The digital collage of the coastline is printed on this twenty-part concertina book. When it is unfolded completely, to its length of 4.2 m., the coastline zigzags up and down. This rendering accentuates the fact that it is constructed. When it is stood upright in the form of a concertina, like a sculpture, the viewer, if he finds the right viewing height, can observe the coastline in a straight line.
24 July 2015. Griet Dobbels is walking on the beach at Knokke-Heist. A lively breeze is blowing in her face. She is enjoying the ten groups of three windsocks that try in vain to catch the wind and cheerfully point her in the right direction.

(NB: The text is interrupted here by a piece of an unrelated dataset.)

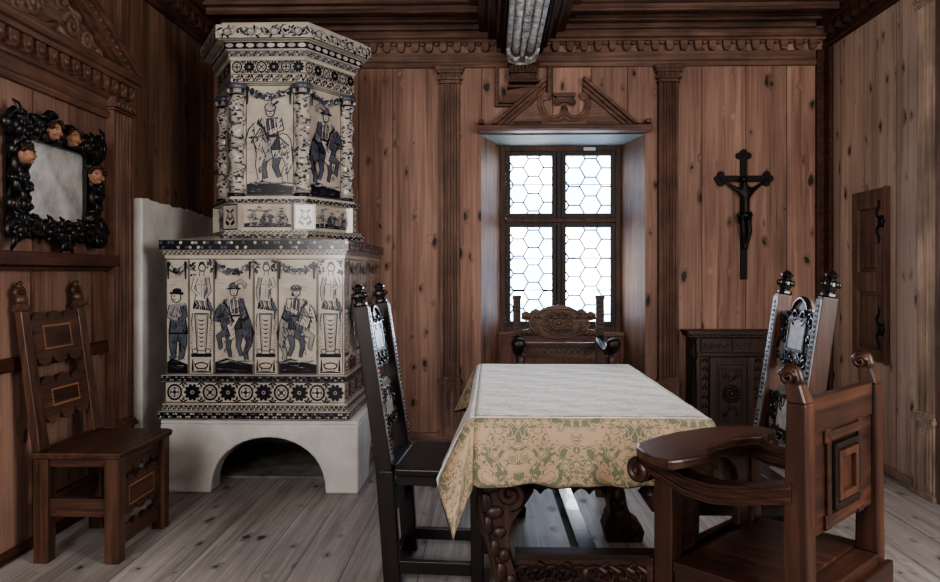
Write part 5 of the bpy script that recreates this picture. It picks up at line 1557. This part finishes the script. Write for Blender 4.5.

She walks from the channel in Zeebrugge to the one in Cadzand. That’s 24 kilometres there and back. She starts at about 11.30 am. She will walk without interruption until 6 pm, apart from short break to eat, drink and go to the toilet. During the outward journey she will take 201 high-resolution panoramic pictures, and on the return journey 7210 small-format photos for the animated film. From this last figure one can deduce that the return journey will consist of 14,420 steps. The journey will leave her with a blister on her left foot. Which is not too bad, considering the scorching combination of heat, sand and salt water that will attack her skin.
Here and there, one of the windsocks has a smear, a patch or a crease, but she doesn’t mind. On the contrary.